Winson argues that one of the leading causes of the alarming rise in these health problems is the dominance of “pseudo foods” in the marketplace. He applies the term “pseudo foods” to any high-calorie and high-fat foods that have low nutritional value. This includes anything that lists sugar or fat as its first ingredient, such as certain fruit beverages, soft drinks, ice cream treats and pre-sweetened breakfast cereals.
“Junk food is convenient,” says Winson. “People are urged to snack 24 hours a day by the powerful ad campaigns of junk food and beverage corporations, yet they are getting heavier and don't understand why.”

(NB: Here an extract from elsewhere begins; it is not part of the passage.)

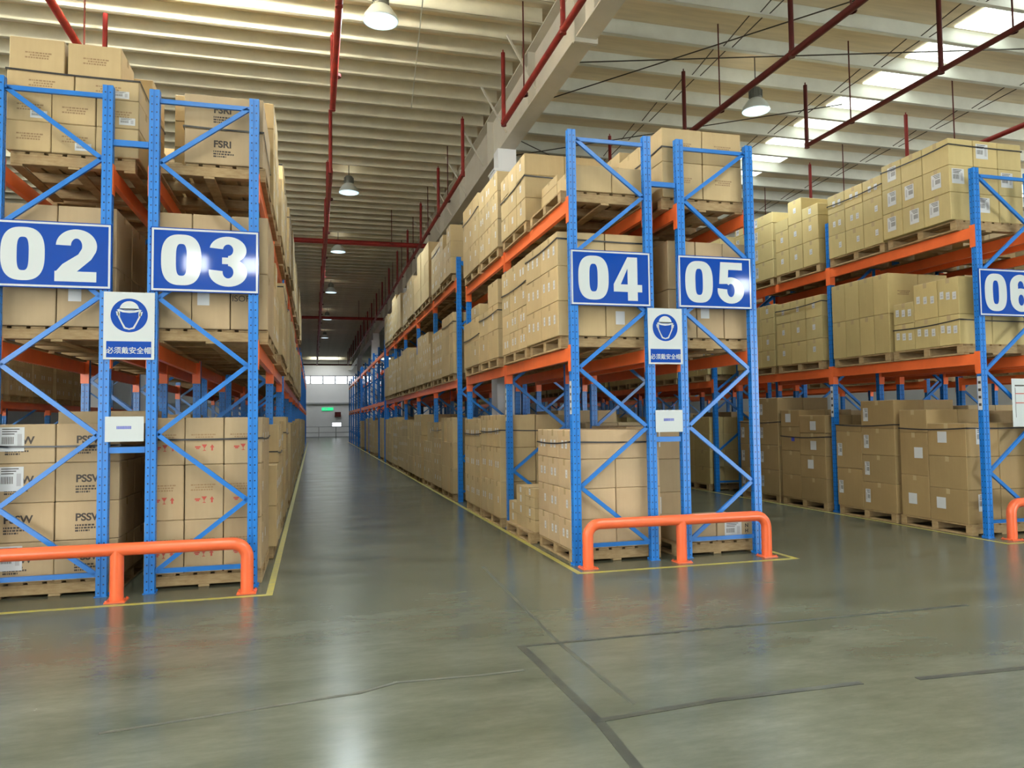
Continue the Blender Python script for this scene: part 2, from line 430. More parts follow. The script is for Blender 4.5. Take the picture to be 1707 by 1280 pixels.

He says retailers are also accountable for this easy access to unhealthy foods. Pseudo foods command more profit for retailers, which explains their prominence in supermarkets.
Winson's study of grocery stores found that considerable shelf space is devoted to pseudo foods, and “differential profits” determine product location in stores. Low-profit commodity items such as milk and eggs end up in the back of the store, requiring shoppers to walk past disturbing numbers of flashy displays and aisles of pseudo foods to get the essentials. That greatly increases the chance that some of those higher-profit items will also end up in their cart.
Winson notes that profit is also a driving factor behind the easy availability of pseudo foods in the high schools he surveyed. Cutbacks have forced schools to seek their own funding, and most have used vending machines or school cafeterias as a way to get more dollars from their students' pockets.
Soft drinks, industrial baked goods (cookies, muffins, etc.), high-sugar snacks and high-fat foods such as french fries are the most commonly sold items in the schools he surveyed. Most cafeterias reported that they sell only four or five pieces of fruit per week. This offers some insight into why the number of overweight children and adolescents has nearly doubled and tripled over the past two decades.
Winson found that one high school had already taken steps to alleviate this problem by banning soft drinks and replacing them with healthier items. A few other schools were making an effort to provide healthier cafeteria fare. But he believes it will take more to really curb rising obesity among young people.
“Society needs to invest massively in effective education to shift people's attitudes about unhealthy eating. And we need to move quickly and pretty aggressively.”